Hepimizin hayatını ilgilendiren her iki bakanlık da "çok radikal dönüşüm süreçleri" yaşıyor.
Hem Dinçer hem de Akdağ son revizyonda kabine dışı kaldı. Yeni bakanlar Nabi Avcı ve Mehmet Müezzinoğlu'nun ilk dönem arayış, söylem ve icraat hazırlıklarına bakılırsa "neden tercih edildikleri" anlaşılıyor. Belli ki Başbakan Erdoğan, halkın kılcal damarlarına kadar nüfuz eden bu iki hayati konuda "uzlaşı" peşinde.
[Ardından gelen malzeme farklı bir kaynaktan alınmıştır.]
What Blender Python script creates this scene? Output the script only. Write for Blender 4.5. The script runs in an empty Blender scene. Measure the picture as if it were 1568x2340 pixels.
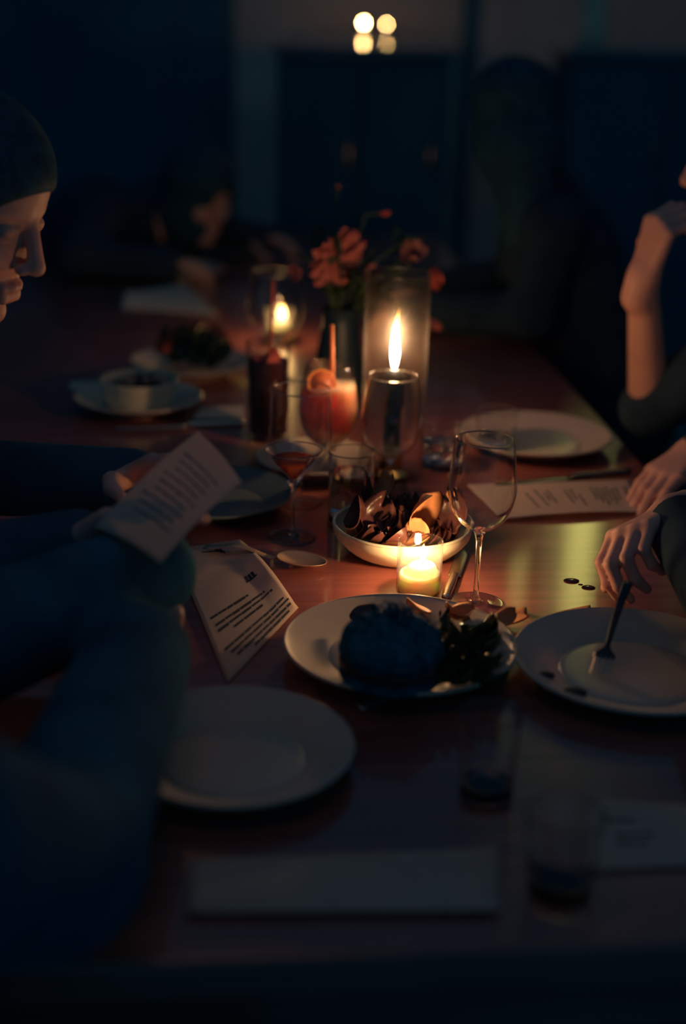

Sağlık ve eğitimdeki pek çok açıdan faydalı uygulamaların yanı sıra dönüşüm süreçlerinin yarattığı olumsuzlukların giderilmesini, yaraların sarılmasını istiyor.
Hem Avcı'nın, hem de Müezzinoğlu'nun daha ılıman kişilikler olmasının yanı sıra, farklı kesimlerle diyalog kurabilme özellikleri de "barışma şansını" artıracaktır.
Öyle ya, nasıl kavga ettiğiniz, nasıl küstüğünüz değil; nasıl barıştığınız önemlidir. Daha doğrusu barışıp barışamadığınız...
Doktorlar mutsuz.
Öğretmenler de öyle.
Dinçer ve Akdağ, giderlerken "Bana sitem dolu"ydular, biliyorum. Birkaç kez aradıklarında konuşmuştuk.
Çünkü doktorlara da öğretmenlere de hep söz hakkı vermeye çalıştık. Sağlık ve Eğitim bakanlıklarının yaptıklarını anlatmaları için ne kadar yer ayırdıysak, doktorlara ve diğer sağlık çalışanlarına, öğretmen ve ilgili bütün sektörlere de sayfalarımızı o kadar açtık.
Çünkü biliyorduk ki, "doktorları mutsuz ederek sağlıkta reform, öğretmenleri işin içine katmadan eğitimde sistem dönüşü gerçekleştirmek imkansızdır."
DoktorlarI mutlu edecek formül
Son derece çalışkan bir isim olan Akdağ'a da birkaç kez anlatmıştım. "Tanıdığım bütün doktorlar şikayetçi. Mutsuzlar ve moralsizler" demiştim. Üstelik hepsi kendi alanlarında "dünyanın en iyileri" arasında gösterilen isimlerdi. Uluslararası çapta saygın bilim insanlarıydılar. Kimisi bilimsel çalışma yapamamaktan yakınıyordu, kimisi yeni tıp öğrencileri yetiştiremez olmaktan... Sistem çok ağır baskı uyguluyordu. Doktorlara ve bütün sağlık çalışanlarına adeta ruhsuz birer makine muamelesi yapılıyordu.
Tanıdığı, sevip saydığı doktorlar da Başbakan'a her fırsatta bu sorunları doğrudan dile getirdiler.
Görülüyordu ki, bu tablo taşınabilir değildi ve "sürdürülemezdi."
Erdoğan'ın müdahalesi şimdi bir ara formül bulunması için yeni fırsat sundu. Sağlık Bakanı da işe hızlı girdi. Manşet haberimizden de anlıyoruz ki, İstanbul ve Ankara başta olmak üzere, çeşitli kesimlerle, üniversitelerle; doktorlarla, dernek ve örgütlerle, sendika ve birliklerle görüşülüyor. Tam gün'de hocaları da memnun edecek, sağlık hizmetinin kalitesini yükseltecek, halkın memnuniyetini artıracak formüller aranıyor. Bayağı da yol alınmışa benziyor. Aklın yolu bir. Sağlığa ve eğitime bu kadar yatırım yapan bir iktidarın, sistemin ana unsurlarını da düşünmesi boynunun borcudur. Eğitimi ayrıca ele alacağız.